A federal judge in Minnesota on Saturday said she would decline to immediately halt the Trump administration’s Operation Metro Surge in Minnesota.
The ruling by U.S. District Judge Katherine Menendez instead means that the White House can continue its hardline immigration enforcement effort while a broader legal challenge continues, NBC News and other outlets reported.
Menendez denied Minnesota officials’ request for a temporary restraining order, even as she acknowledged what she described as “profound and even heartbreaking” consequences for communities in the state, the network reported.
But “those are not the only harms to be considered,” Menendez ruled, pointing to a ruling by the Eighth Circuit Court of Appeals that “recently reiterated that entry or injunction barring the federal government from enforcing federal law imposes significant harm on the government.”
Lawyers for Minnesota argued that the Republican administration’s enforcement effort violated the 10th Amendment to the U.S. Constitution by illegally pressuring the state to change or abandon its immigration policies and bend to the will of the federal government, according to NBC News.

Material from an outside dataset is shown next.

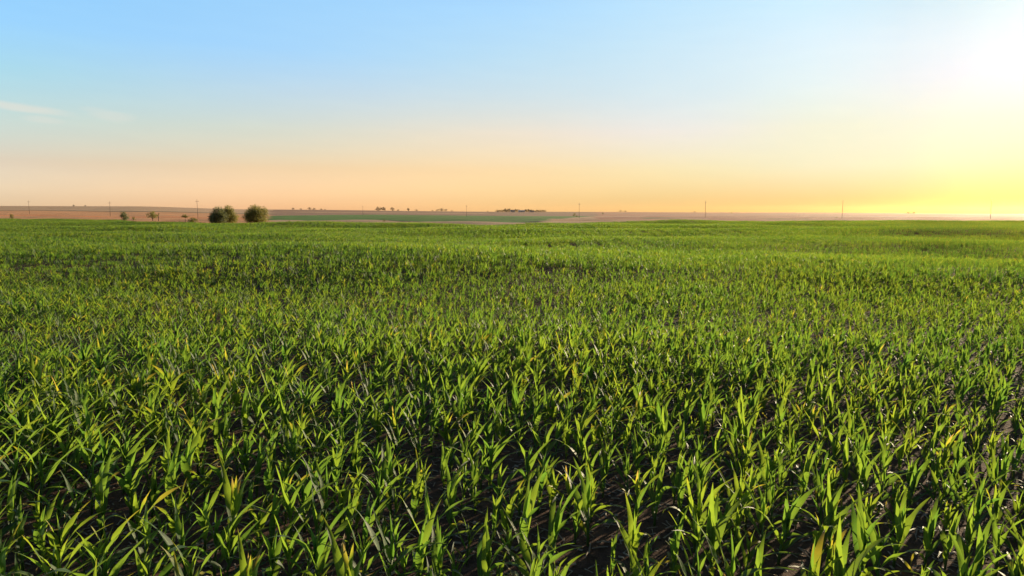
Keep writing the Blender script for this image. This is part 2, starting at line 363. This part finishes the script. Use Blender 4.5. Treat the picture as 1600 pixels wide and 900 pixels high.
NV = 36
LOOKS = ['leafy green corn plant', 'upright corn plant', 'corn plant with arching leaves', 'yellow-tipped corn plant']
variants = []; src = bpy.data.collections.new('crop_sources')
for i in range(NV):
    rnd = random.Random(100 + i); a = MB(); b = MB()
    dr = 0.75 if i % 6 == 5 else (0.35 if i % 6 == 2 else 0.0)
    corn(rnd, a, b, sc=rnd.uniform(0.92, 1.12), nseg=9, nl=6 + i % 3, dryness=dr)
    look = 3 if dr > 0.5 else (1 if i % 4 == 0 else 0 if i % 4 == 1 else 2)
    variants.append((a.mesh('foliage', M_CORN, True), b.mesh('stalk', M_STALK, True), look))
    c = MB(); c.v = a.v + b.v; c.a = a.a + b.a; n0 = len(a.v); c.f = a.f + [tuple(n0 + q for q in f) for f in b.f]
    m = c.mesh('crop_plant', [M_CORN, M_STALK], True)
    m.polygons.foreach_set('material_index', [0] * len(a.f) + [1] * len(b.f))
    src.objects.link(bpy.data.objects.new('crop_plant', m))
DX = 0.235; SLOPE = -0.13; NP = 16; PW, PL = 3.0, 4 * 0.72
for i in range(NP):
    rnd = random.Random(700 + i); a = MB()
    for r in range(4):
        xv = rnd.uniform(0, 0.3)
        while xv < PW:
            if rnd.random() > 0.10 + (0.12 if math.sin(xv * 2.1 + i) + math.sin(r * 1.9 + i * 2.3) > 1.2 else 0):
                corn(rnd, a, None, (xv - PW / 2, (r - 1.5) * 0.72 + SLOPE * (xv - PW / 2) + rnd.gauss(0, .08), 0), rnd.uniform(0.54, 0.84), 4, 7, 0.6 if rnd.random() < 0.14 else 0)
            xv += DX * rnd.uniform(0.55, 1.5)
    src.objects.link(bpy.data.objects.new('crop_stand', a.mesh('crop_stand', M_CORN, True)))

# rows run across the view, dropping slightly towards the camera on the right
DX = 0.235
SLOPE, Y0, SP = -0.13, 5.1, 0.72
rs = np.random.default_rng(11)
def vigor(x, y):
    return (0.97 + 0.12 * np.sin(x / 6.7 - y / 3.3 + 0.5) * np.sin(x / 17 + y / 8.1) + 0.09 * np.sin(x / 23 + y / 9.5 + 1.3) + 0.10 * np.sin(x / 3.1 + y / 5.3) * np.sin(y / 4.1 - x / 7.7 + 1)
            + 0.09 * np.sin(x / 11 + 2) * np.sin(y / 6.2))
def project(x, y, z):
    c, s_ = math.cos(R(PITCH)), math.sin(R(PITCH))
    zc = y * c - (z - CAM_H) * s_; yc = y * s_ + (z - CAM_H) * c
    return 800 + F * x / zc, 450 - F * yc / zc, zc
NEAR = 42.0
def gap(x, y): return math.sin(x * 1.31 + y * 0.9) + math.sin(y * 1.77 - x * 0.6 + 2) + math.sin(x * 0.37 + y * 0.23)
pts = []
for k in range(-12, 70):
    yc = Y0 + SP * k
    x = -60 + rs.uniform(0, 0.3)
    while x < 60:
        y = yc + SLOPE * x + rs.normal(0, 0.07)
        if 1.0 < y < NEAR and abs(x) < 0.80 * y + 7 and rs.random() > (0.05 if gap(x, y) < 1.5 else 0.4) + 0.06 * max(0.0, 1 - y / 20) * (1.4 if x > 0.1 * y else 0.8):
            v = rs.integers(0, NV)
            if v % 6 == 5 and rs.random() < (0.1 if x > -0.05 * y else 0.0 if x < -0.3 * y else 0.05) + (0.5 if x > -0.1 * y else 0): v -= 1
            pts.append((x, y, k, v, (rs.uniform(0.66, 0.92) if rs.random() > 0.12 else rs.uniform(0.42, 0.62)) * (1.10 - 0.22 * min(1.0, y / 30)) * vigor(x, y), rs.uniform(-0.7, 0.7)))
        x += DX * rs.uniform(0.55, 1.5)
vis = []
for i, (x, y, k, v, s_, r) in enumerate(pts):
    if y < 4.5: continue
    px, py, zc = project(x, y, 0.62 * s_)
    if -5 < px < 1605 and py < 888: vis.append((zc, i))
vis.sort(); near_ids = set(i for _, i in vis[:300])
EMPTY_LABELS = []
ONES = ['first', 'second', 'third', 'fourth', 'fifth', 'sixth', 'seventh', 'eighth', 'ninth']
words = ONES + ['tenth', 'eleventh', 'twelfth', 'thirteenth', 'fourteenth', 'fifteenth', 'sixteenth', 'seventeenth', 'eighteenth', 'nineteenth']
for tens, tenth in (('twenty', 'twentieth'), ('thirty', 'thirtieth'), ('forty', 'fortieth'), ('fifty', 'fiftieth'), ('sixty', 'sixtieth')):
    words += [tenth] + [tens + '-' + w for w in ONES]
ks = sorted({pts[i][2] for i in near_ids})
for n, k in enumerate(ks):
    row = sorted((pts[i][0], i) for i in near_ids if pts[i][2] == k)
    for j, (_, i) in enumerate(row):
        x, y, _, v, s_, r = pts[i]; fol, stk, look = variants[v]
        e = empty('corn_plant', (x, y, hz(x, y)), r * 0.5, s_)
        tag(e, f'{LOOKS[look]}, {words[j]} from left in the {words[n]} corn row from the front', 'corn plant', 'corn plants in the nearest rows')
        link(bpy.data.objects.new('foliage', fol), e); link(bpy.data.objects.new('stalk', stk), e)
P = [(x, y, v, s_, r * 0.5) for i, (x, y, k, v, s_, r) in enumerate(pts) if i not in near_ids]
for j in range(int(600 / PL)):
    for q in range(-120, 121):
        x = q * PW; yv = NEAR - 40 + j * PL + SLOPE * x
        if yv > NEAR and abs(x) < 0.82 * yv + 8 and yv < crop_edge(x / yv):
            P.append((x + rs.uniform(-.1, .1), yv + rs.uniform(-.15, .15), NV + rs.integers(0, NP), float(vigor(x, yv)) * rs.uniform(0.93, 1.05), 0.0))
P = np.array(P)
me = bpy.data.meshes.new('corn_crop')
me.from_pydata(np.stack([P[:, 0], P[:, 1], height(P[:, 0], P[:, 1])], -1).tolist(), [], [])
for nm, ci, ty in (('variant', 2, 'INT'), ('size', 3, 'FLOAT'), ('turn', 4, 'FLOAT')):
    a = me.attributes.new(nm, ty, 'POINT'); a.data.foreach_set('value', P[:, ci].astype(np.int32 if ty == 'INT' else np.float32))
crop = tag(link(bpy.data.objects.new('corn_crop', me)), 'young green corn standing in rows across the whole field to the far edge', kind='stuff')
ng = bpy.data.node_groups.new('crop_scatter', 'GeometryNodeTree')
ng.interface.new_socket('Geometry', in_out='INPUT', socket_type='NodeSocketGeometry'); ng.interface.new_socket('Geometry', in_out='OUTPUT', socket_type='NodeSocketGeometry')
gi = ng.nodes.new('NodeGroupInput'); go = ng.nodes.new('NodeGroupOutput')
ci = ng.nodes.new('GeometryNodeCollectionInfo'); ci.inputs['Collection'].default_value = src
ci.inputs['Separate Children'].default_value = True; ci.inputs['Reset Children'].default_value = True
ip = ng.nodes.new('GeometryNodeInstanceOnPoints'); ip.inputs['Pick Instance'].default_value = True
def named(nm, ty):
    a = ng.nodes.new('GeometryNodeInputNamedAttribute'); a.data_type = ty; a.inputs['Name'].default_value = nm; return a.outputs['Attribute']
lk = ng.links
lk.new(gi.outputs[0], ip.inputs['Points']); lk.new(ci.outputs[0], ip.inputs['Instance'])
lk.new(named('variant', 'INT'), ip.inputs['Instance Index']); lk.new(named('size', 'FLOAT'), ip.inputs['Scale'])
cx = ng.nodes.new('ShaderNodeCombineXYZ'); lk.new(named('turn', 'FLOAT'), cx.inputs[2]); lk.new(cx.outputs[0], ip.inputs['Rotation'])
lk.new(ip.outputs[0], go.inputs[0])
crop.modifiers.new('scatter', 'NODES').node_group = ng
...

Menendez said those arguments, at least at this point, were not strong enough to justify blocking the operation, the network reported.
Minnesota was plunged into unrest, and the rest of the nation followed with protests, after federal agents shot and killed ICU nurse Alex Pretti on the streets of Minneapolis last week.
The news came as protesters gathered on Boston Common on Saturday for an “ICE Out Everywhere” rally that organizers insisted would be nonviolent, and one day after a national day of action that saw a similar rally on Copley Place in the city.